Missverstanden wird die EVTZ wohl auch wegen des marketingtechnisch gut klingenden „Europaregion Tirol“. Europäisch wollen wir ja sein und visionär über die Nationengebilde von Italien und Österreich hinausreifen. Nur, letztendlich entlarvt der Begriff das nicht totzukriegende Bedürfnis nach einer Ersatznation, nach historischer Selbstrechtfertigung und letztlich nach Identität. Das ist nicht illegitim, aber es ist auch nicht wirklich zielführend, restaurierend in ein modernes Europa aufbrechen zu wollen, zumal die demografische Situation in Südtirol den direkten Weg zurück in die Vergangenheit eh nur über Stolpersteine führen ließe. 

Jetzt aber, anlässlich Arno Kompatschers Antrittsbesuchs beim Nordtiroler Kollegen, sprach Günther Platter dem Bezirksblatt ins Protokoll:  

 „Mein Ziel ist es, Tirol gemeinsam mit seinen Nachbarländern als starken regionalen Verbund in Europa zu positionieren. Mit der Westachse haben wir uns in der Vergangenheit bereits sehr klar positioniert. Auch mit Bayern gibt es eine gute und freundschaftliche Verbindung, die ich weiter forcieren möchte."

Bingo. Treffender und pragmatischer, ja pathosfreier hätte ich es nicht formulieren können. Auch wir hätten vom Drautal bis ins Engadin unsere Ost/Westachse, auch wir könnten uns noch wesentlich klarer gemeinsam mit dem Trentino (und why not nicht auch mit dem Belluno) positionieren, und haben auch sonst etliche nichtinstitutionalisierte Talschaften Porta a Porta um uns herum (siehe Bild), die in vielerlei themenspezifischen Sinne in unsere Gemeinschaft mit hineingehören. Unsere so verbundene Alpenfestung tut aber auch gut daran, mit dem südlichen Glacis gute und freundschaftliche Verbindungen zu pflegen. So, wie es dem Platter mit Bayern vorschwebt.  

Regionaler Verbund in Europa. Es ist kein charmanter Begriff, den Platter da wählt, aber ein sehr überlegter. Einer ohne ethnischen Sprengstoff, ohne sezessionistische Wortstärke. Einer der Türen öffnet. Keine überbetonte Tiroler fraternité (oder sororité), die schon unseren Cousinen ausschließt, sondern einfach nur ein zukunftsbetontes amitié in alle Himmelsrichtungen. Regionaler Verbund in Europa. Ein Begriff, der von Selbstbewusstsein nur so strotzt und von Bereitschaft zu Verantwortung. 

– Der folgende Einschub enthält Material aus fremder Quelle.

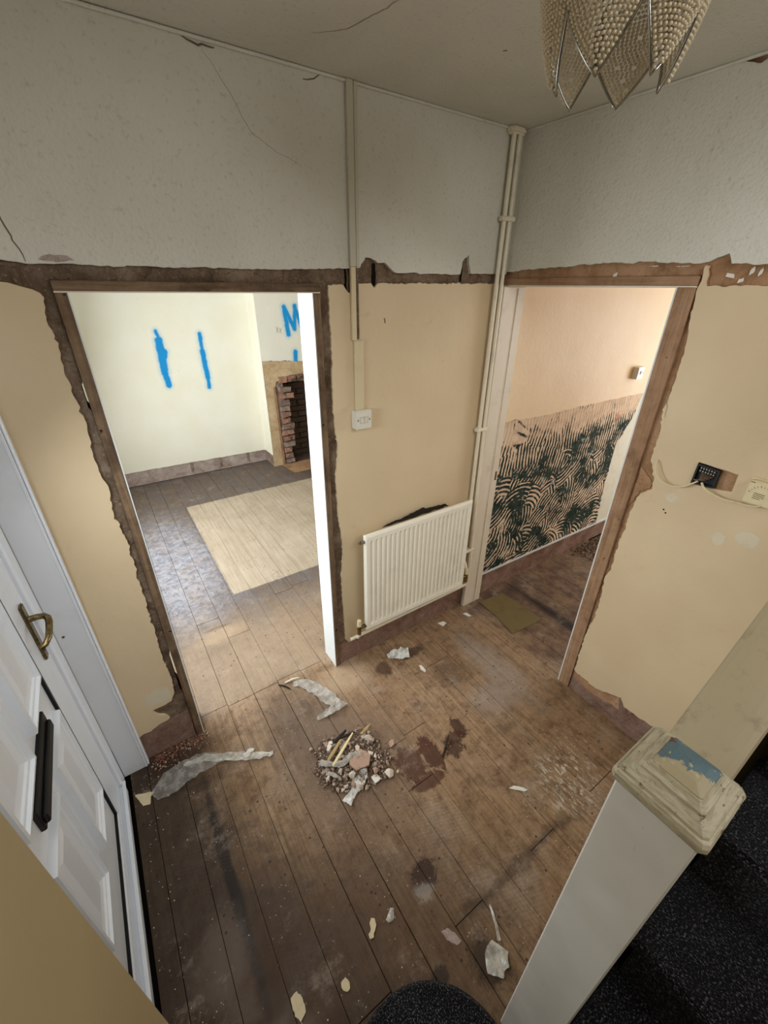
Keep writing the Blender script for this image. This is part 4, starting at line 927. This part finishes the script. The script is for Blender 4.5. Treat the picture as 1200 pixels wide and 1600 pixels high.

Und so nährt sich die Hoffnung, dass die Generation Kompatscher beginnt, eine andere Euregio zu bauen. Eine, die sich nicht über Grenzen und Historie, sondern über Interessen und Bedürfnisse definiert. Eine, die sich der regionalen Verantwortung und Solidarität verpflichtet. Gemeinschaft halt. Lasst uns unsere Energie mit denen investieren, mit denen wir wirklich Tür an Tür wohnen, und nicht bei denen, die uns nicht verstehen, sondern besitzen wollen. Es ist noch zu diskutieren, ob Selbstbestimmung und Autonomiekonvent dazu Instrumente sein könnten – und zu hoffen, dass Arno wie ein Engele den Weg leuchtet!